Le sursaut est urgent. Il a été clairement tracé par Mario Draghi et sottement négligé. Aujourd’hui une grande part de la fortune européenne file vers Wall Street et les bons du Trésor américain. Le jour où l’UE en proposera, à de meilleures conditions, avec des buts clairs et prometteurs, les investisseurs reverront leurs priorités.

Mais qui porte un tel discours à la fois serein et résolu? Les cris d’orfraie devant les provocations de Trump ou un geste de Musk vu comme un salut nazi ne font pas avancer d’un pouce. Ils nous enfoncent dans le rôle de spectateurs effarés. Alors que le temps est venu de valoriser nos atouts. En matière industrielle, nous n’avons aucun complexe à avoir devant l’Amérique. Où les Boeing battent de l’aile et les voitures se vendent mal. Les géants du GAFA? Oui, ils sont puissants, mais ils n’effraient ni les Russes ni les Chinois et bien d’autres, pourquoi devraient-ils faire trembler les Européens? Qu’attendent donc ceux-ci pour lancer leurs propres plateformes? Ce serait plus efficace que de multiplier les surveillances et les interdits, détournés de toute manière. Des projets sont en marche, en France, en Espagne, en Pologne et ailleurs. Prêtons leur plus d’attention. 

Evidemment redresser la tête exige d’ouvrir les yeux. De lever les nez collés aux vieilles habitudes. Là, il y a encore du chemin. A en juger, petit exemple, par les Suisses qui confient les données sensibles de la Confédération, ou même celles des hôpitaux (voir le CHUV), à des géants d’outre-Atlantique plutôt qu’à des entreprises helvétiques parfaitement capables d’assurer ces services. 

Se lancer résolument dans la course technologique, avec les moyens nécessaires, avec des efforts accrus dans l’éducation et la formation, plutôt que de pleurnicher sur les casse-têtes de l’immigration, voilà un meilleur programme que le surarmement au profit des USA! D’ailleurs, soit dit en passant, si ceux-ci excellent dans certains domaines, c’est dû pour une grande part aux migrants hyperformés venus d’Asie… 

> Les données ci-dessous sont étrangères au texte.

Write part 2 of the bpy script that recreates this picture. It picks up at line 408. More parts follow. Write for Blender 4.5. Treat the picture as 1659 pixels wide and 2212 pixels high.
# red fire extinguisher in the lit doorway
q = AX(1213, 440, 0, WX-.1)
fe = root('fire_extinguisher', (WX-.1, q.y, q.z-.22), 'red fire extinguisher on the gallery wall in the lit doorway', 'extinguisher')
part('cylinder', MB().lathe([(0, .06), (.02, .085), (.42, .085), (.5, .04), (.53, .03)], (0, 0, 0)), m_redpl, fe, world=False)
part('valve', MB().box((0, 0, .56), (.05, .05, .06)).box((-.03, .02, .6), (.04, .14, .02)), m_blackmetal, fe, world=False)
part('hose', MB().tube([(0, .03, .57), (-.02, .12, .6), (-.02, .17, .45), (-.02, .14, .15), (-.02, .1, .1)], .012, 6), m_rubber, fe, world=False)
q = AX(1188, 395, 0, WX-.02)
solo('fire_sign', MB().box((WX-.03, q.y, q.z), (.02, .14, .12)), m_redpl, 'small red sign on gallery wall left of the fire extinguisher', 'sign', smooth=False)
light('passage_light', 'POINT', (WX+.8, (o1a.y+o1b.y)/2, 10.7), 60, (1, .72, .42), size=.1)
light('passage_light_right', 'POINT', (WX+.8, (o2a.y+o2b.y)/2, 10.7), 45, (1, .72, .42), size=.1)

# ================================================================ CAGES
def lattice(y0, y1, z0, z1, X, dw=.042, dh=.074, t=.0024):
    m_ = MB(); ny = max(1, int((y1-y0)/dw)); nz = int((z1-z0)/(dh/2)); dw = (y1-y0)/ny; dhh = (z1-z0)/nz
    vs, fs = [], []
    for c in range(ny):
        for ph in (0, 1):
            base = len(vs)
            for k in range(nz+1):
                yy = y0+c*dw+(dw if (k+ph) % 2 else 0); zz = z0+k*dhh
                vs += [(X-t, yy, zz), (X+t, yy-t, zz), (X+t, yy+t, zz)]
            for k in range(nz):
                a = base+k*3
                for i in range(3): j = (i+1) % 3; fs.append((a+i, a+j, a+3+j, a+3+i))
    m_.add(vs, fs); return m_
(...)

«America first»? Non merci!

Ces attentes n’excluent nullement la réaffirmation des plus précieux fondements de l’Europe. Des idéaux qu’elle a été la première à formuler au cours des derniers siècles. Pour des sociétés où les Etats veillent le mieux qu’ils peuvent au bien-être, à la solidarité sociale, au respect des minorités, à la culture de la diversité, à l’environnement aussi, de manière résolue et concrète. Et à la paix! Quand prendra fin la guerre en Ukraine, il s’agira à la fois de la reconstruire et de rétablir des relations avec la Russie. De trouver des chemins pacifiques au Moyen-Orient et ailleurs. Non, ce n’est pas utopique. 

Enfin l’Europe, et particulièrement la Suisse, doivent œuvrer sans se laisser intimider par les provocations, pour maintenir, renforcer les institutions qui garantissent le droit humanitaire, le droit international. Unir les pays, nombreux dans le monde, qui refusent leur sabordage. Sur la durée, cette cause l’emportera. En dépit de la frénésie de l’allumé en chef et de sa cohorte d’oligarques multimilliardaires. Au vu des rapports de forces en train de se redessiner, l’ambition des USA de dominer la planète, ancienne mais réaffirmée avec brutalité, se fracassera peu à peu. Dans les quatre ans à venir. 

«America great again», très bien. «America first», non merci.